Tuesday, January 27, 2009

The sexual exchange rate is just in the toilet now…

Guy: I hug you and all I get is head.

- outside Wong

Thursday, January 22, 2009

Buddy, You’re Talking to Yourself Again

Guy: If either of us was to become a paranoid schizophrenic and kill someone, I think it’s less likely to be me…

-Arts Building Steps

Sunday, December 7, 2008

No you cannot cry on my shoulder.

Guy:…and that’s how I got Herpes in both my eyes.

-University and Milton

Sunday, November 30, 2008

Whatever, it’s all Greek to me.

Student 1: (looks at paper) Wait, so what is this? Egyptian?
Student 2: No, actually that’s math…

–Trottier

Wednesday, November 26, 2008

…And so we are all connected in the great Circle of Life.

Girl 1: Eating someone’s brains after they die is thoughtful?!
Girl 2: So they can live on through you!
Girl 3: Through what, your shit?!

- McTavish

Sunday, November 23, 2008

If we were playing hangman, you’d be dead.

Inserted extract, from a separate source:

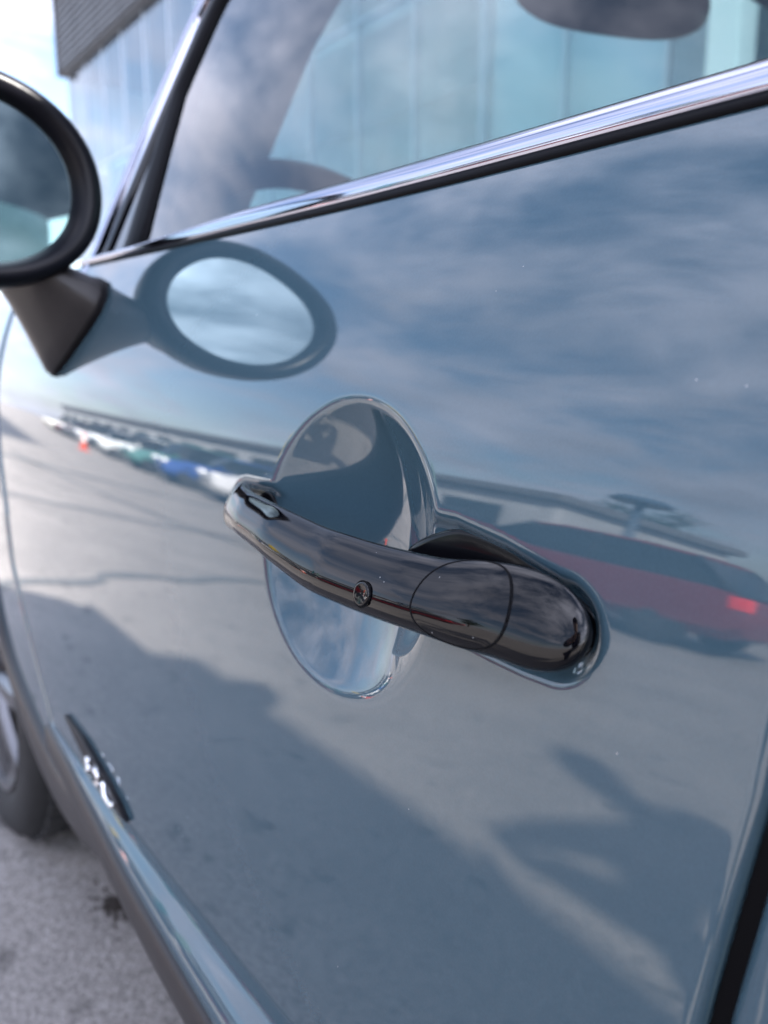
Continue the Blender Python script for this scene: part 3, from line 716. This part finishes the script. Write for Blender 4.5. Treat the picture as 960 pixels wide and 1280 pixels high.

Girl: Wait, wait.. What’s your name?
Guy: It rhymes with Fran. Just take out the R and change the F.
Girl: Tyler?

-MORE house

Friday, November 14, 2008

“Needless to say, it was the most bitchin’ diorama ever”

A group of guys were talking while walking to class

Guy: “So on one side there was a pussy, and on the other side it had a grizzly bear standing up.”

- McGill Ghetto

Monday, November 10, 2008

Al Franken: The Political Years

“I got really drunk and woke up in a corn field in Minnesota.”

-the benches by Leacock

Wednesday, November 5, 2008

Be Fruitful and Multiply

Guy #1: Pineapple is the best fruit on earth. If I had to choose between eating pineapple and having sex, I would definitely choose pineapple.
Guy #2: No…I would choose sex.

-Burnside Hall, Geo Lounge.

Monday, October 27, 2008

I’d rather be a bigot than a f***ing bumblebee…

Prof: There have been accounts of down syndrome kids who’ve done really well, gone on to get university degrees… usually from Concordia.